MATERIAL PROVIDED:

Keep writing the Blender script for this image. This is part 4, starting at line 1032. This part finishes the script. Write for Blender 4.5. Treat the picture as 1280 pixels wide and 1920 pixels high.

--

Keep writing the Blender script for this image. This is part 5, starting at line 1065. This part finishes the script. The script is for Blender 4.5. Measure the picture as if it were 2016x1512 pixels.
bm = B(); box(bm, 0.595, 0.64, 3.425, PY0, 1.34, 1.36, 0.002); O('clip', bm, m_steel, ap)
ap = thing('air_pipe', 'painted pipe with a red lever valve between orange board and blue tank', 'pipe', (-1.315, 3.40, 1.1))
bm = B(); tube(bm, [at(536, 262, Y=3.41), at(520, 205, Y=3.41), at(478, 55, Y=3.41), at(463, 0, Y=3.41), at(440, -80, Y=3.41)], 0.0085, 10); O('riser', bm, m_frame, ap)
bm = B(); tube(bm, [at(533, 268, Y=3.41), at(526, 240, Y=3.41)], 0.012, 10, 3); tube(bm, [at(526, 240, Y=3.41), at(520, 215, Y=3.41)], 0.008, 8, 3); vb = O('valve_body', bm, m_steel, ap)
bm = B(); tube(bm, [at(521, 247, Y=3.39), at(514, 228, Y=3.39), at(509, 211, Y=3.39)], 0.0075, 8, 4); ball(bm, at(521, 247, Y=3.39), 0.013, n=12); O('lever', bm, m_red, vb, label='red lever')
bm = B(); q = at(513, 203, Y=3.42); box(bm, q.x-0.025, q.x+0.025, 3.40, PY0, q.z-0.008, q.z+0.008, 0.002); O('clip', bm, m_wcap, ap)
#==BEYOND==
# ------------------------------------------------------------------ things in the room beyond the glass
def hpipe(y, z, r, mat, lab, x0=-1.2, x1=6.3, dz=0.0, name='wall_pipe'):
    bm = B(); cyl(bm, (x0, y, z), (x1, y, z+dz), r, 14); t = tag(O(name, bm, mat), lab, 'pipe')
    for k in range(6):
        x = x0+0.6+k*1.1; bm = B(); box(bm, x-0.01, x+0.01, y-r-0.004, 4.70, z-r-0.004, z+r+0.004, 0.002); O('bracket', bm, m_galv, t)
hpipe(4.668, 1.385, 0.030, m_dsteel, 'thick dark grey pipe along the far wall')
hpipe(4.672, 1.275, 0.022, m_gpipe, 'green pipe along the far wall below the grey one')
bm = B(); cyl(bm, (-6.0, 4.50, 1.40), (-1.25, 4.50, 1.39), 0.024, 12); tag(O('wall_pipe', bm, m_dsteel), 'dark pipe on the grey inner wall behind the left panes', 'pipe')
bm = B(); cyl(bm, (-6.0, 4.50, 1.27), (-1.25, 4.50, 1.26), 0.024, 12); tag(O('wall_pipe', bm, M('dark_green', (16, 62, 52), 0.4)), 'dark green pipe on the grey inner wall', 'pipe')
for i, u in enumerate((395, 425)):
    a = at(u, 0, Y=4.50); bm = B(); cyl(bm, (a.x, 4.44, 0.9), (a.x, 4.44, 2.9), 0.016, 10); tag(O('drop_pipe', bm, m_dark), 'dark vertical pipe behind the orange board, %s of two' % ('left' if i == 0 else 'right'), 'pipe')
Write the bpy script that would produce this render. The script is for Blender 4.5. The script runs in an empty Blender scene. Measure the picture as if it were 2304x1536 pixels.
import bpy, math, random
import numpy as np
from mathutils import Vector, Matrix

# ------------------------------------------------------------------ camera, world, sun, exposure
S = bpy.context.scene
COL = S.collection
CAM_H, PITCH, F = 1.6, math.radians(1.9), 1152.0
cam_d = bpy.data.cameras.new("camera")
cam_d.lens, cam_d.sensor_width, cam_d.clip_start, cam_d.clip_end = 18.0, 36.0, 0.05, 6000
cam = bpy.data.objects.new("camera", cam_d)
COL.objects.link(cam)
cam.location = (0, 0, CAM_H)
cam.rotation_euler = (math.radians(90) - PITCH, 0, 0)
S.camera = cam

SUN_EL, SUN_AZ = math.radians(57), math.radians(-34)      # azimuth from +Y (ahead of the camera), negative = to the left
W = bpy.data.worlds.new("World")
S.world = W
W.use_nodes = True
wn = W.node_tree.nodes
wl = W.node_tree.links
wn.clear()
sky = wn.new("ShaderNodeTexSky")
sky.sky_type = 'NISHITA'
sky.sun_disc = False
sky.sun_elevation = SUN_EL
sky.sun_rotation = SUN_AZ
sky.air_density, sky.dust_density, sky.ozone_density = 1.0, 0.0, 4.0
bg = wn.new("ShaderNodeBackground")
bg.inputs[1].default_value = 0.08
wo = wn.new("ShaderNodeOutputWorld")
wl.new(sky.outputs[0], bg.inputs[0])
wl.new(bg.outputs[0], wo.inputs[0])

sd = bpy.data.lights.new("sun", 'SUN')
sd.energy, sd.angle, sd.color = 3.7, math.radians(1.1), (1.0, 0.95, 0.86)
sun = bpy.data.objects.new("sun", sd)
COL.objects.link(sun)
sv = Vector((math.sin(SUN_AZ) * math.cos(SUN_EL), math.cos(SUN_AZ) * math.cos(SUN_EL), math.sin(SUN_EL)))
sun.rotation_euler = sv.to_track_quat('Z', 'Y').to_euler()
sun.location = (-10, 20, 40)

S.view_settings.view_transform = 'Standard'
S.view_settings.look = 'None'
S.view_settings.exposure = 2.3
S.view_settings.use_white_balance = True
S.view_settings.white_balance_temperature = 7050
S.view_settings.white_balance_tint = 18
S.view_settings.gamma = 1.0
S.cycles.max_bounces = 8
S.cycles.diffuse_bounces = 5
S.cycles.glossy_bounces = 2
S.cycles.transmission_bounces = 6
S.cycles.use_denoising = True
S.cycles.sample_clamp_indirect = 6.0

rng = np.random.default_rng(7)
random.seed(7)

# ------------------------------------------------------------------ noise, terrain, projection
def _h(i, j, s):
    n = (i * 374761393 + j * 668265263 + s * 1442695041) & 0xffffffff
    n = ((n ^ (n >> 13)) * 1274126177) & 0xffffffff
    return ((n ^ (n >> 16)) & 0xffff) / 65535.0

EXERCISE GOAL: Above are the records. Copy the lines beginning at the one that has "Write the bpy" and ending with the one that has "from mathutils import Vector, Matrix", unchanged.

EXERCISE ANSWER:
Write the bpy script that would produce this render. The script is for Blender 4.5. The script runs in an empty Blender scene. Measure the picture as if it were 2304x1536 pixels.
import bpy, math, random
import numpy as np
from mathutils import Vector, Matrix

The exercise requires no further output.